- WHAT YOU ARE ASKED TO DO
Please transcribe the listing below in full and word for word, without its pictures.

---+---

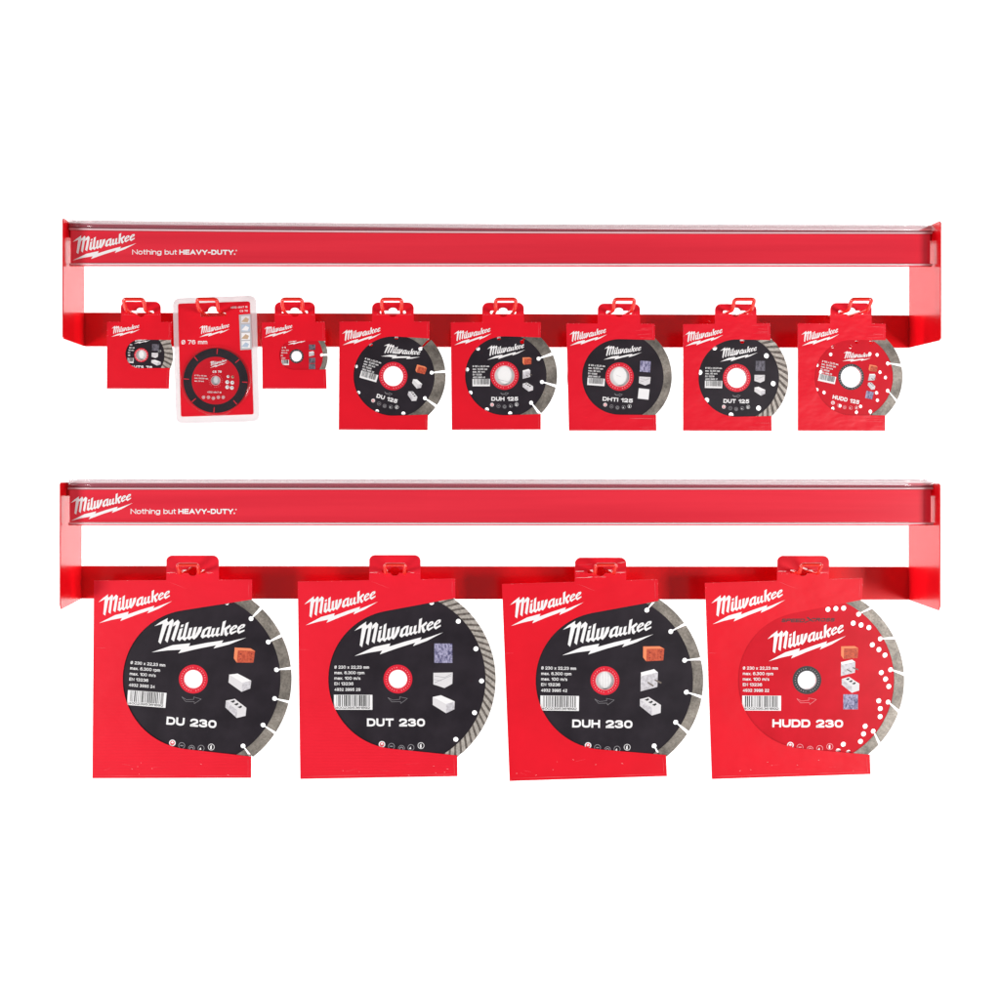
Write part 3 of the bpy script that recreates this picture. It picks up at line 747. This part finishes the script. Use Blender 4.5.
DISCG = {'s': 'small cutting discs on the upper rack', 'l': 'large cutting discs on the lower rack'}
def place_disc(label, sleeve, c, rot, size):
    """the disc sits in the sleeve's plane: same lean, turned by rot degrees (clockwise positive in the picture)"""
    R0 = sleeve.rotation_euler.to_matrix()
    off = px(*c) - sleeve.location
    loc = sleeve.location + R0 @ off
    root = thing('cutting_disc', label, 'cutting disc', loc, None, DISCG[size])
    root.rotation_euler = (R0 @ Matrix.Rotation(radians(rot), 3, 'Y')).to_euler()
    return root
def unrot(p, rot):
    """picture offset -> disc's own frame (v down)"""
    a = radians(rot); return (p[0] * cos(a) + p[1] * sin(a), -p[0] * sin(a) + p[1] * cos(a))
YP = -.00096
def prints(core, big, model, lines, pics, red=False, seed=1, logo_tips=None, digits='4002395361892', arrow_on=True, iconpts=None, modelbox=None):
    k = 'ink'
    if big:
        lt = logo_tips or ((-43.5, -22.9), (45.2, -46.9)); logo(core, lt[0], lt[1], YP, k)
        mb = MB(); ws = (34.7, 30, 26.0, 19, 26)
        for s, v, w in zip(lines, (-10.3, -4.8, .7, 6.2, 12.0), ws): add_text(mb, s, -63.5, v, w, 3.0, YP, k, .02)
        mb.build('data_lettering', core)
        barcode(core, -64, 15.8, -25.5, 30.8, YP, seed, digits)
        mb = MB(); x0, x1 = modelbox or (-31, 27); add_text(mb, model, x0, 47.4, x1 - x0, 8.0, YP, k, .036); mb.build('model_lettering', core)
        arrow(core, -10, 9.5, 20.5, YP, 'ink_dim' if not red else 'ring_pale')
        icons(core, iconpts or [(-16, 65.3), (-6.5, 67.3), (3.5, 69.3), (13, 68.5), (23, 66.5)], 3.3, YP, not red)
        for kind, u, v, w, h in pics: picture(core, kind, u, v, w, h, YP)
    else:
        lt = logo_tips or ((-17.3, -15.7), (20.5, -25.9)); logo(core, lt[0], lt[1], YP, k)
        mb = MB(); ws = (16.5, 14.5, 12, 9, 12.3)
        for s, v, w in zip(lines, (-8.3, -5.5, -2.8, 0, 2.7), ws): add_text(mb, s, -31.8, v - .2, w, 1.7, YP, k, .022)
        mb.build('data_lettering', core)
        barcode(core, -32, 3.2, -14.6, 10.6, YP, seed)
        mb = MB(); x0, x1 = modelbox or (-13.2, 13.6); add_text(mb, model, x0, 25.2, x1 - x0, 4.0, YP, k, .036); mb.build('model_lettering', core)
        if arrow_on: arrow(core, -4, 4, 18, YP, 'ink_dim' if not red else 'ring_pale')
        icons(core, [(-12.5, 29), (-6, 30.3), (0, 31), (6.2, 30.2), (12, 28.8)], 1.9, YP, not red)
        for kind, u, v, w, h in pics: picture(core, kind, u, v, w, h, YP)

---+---

- RESPONSE TO THIS EXERCISE
Write part 3 of the bpy script that recreates this picture. It picks up at line 747. This part finishes the script. Use Blender 4.5.
DISCG = {'s': 'small cutting discs on the upper rack', 'l': 'large cutting discs on the lower rack'}
def place_disc(label, sleeve, c, rot, size):
    """the disc sits in the sleeve's plane: same lean, turned by rot degrees (clockwise positive in the picture)"""
    R0 = sleeve.rotation_euler.to_matrix()
    off = px(*c) - sleeve.location
    loc = sleeve.location + R0 @ off
    root = thing('cutting_disc', label, 'cutting disc', loc, None, DISCG[size])
    root.rotation_euler = (R0 @ Matrix.Rotation(radians(rot), 3, 'Y')).to_euler()
    return root
def unrot(p, rot):
    """picture offset -> disc's own frame (v down)"""
    a = radians(rot); return (p[0] * cos(a) + p[1] * sin(a), -p[0] * sin(a) + p[1] * cos(a))
YP = -.00096
def prints(core, big, model, lines, pics, red=False, seed=1, logo_tips=None, digits='4002395361892', arrow_on=True, iconpts=None, modelbox=None):
    k = 'ink'
    if big:
        lt = logo_tips or ((-43.5, -22.9), (45.2, -46.9)); logo(core, lt[0], lt[1], YP, k)
        mb = MB(); ws = (34.7, 30, 26.0, 19, 26)
        for s, v, w in zip(lines, (-10.3, -4.8, .7, 6.2, 12.0), ws): add_text(mb, s, -63.5, v, w, 3.0, YP, k, .02)
        mb.build('data_lettering', core)
        barcode(core, -64, 15.8, -25.5, 30.8, YP, seed, digits)
        mb = MB(); x0, x1 = modelbox or (-31, 27); add_text(mb, model, x0, 47.4, x1 - x0, 8.0, YP, k, .036); mb.build('model_lettering', core)
        arrow(core, -10, 9.5, 20.5, YP, 'ink_dim' if not red else 'ring_pale')
        icons(core, iconpts or [(-16, 65.3), (-6.5, 67.3), (3.5, 69.3), (13, 68.5), (23, 66.5)], 3.3, YP, not red)
        for kind, u, v, w, h in pics: picture(core, kind, u, v, w, h, YP)
    else:
        lt = logo_tips or ((-17.3, -15.7), (20.5, -25.9)); logo(core, lt[0], lt[1], YP, k)
        mb = MB(); ws = (16.5, 14.5, 12, 9, 12.3)
        for s, v, w in zip(lines, (-8.3, -5.5, -2.8, 0, 2.7), ws): add_text(mb, s, -31.8, v - .2, w, 1.7, YP, k, .022)
        mb.build('data_lettering', core)
        barcode(core, -32, 3.2, -14.6, 10.6, YP, seed)
        mb = MB(); x0, x1 = modelbox or (-13.2, 13.6); add_text(mb, model, x0, 25.2, x1 - x0, 4.0, YP, k, .036); mb.build('model_lettering', core)
        if arrow_on: arrow(core, -4, 4, 18, YP, 'ink_dim' if not red else 'ring_pale')
        icons(core, [(-12.5, 29), (-6, 30.3), (0, 31), (6.2, 30.2), (12, 28.8)], 1.9, YP, not red)
        for kind, u, v, w, h in pics: picture(core, kind, u, v, w, h, YP)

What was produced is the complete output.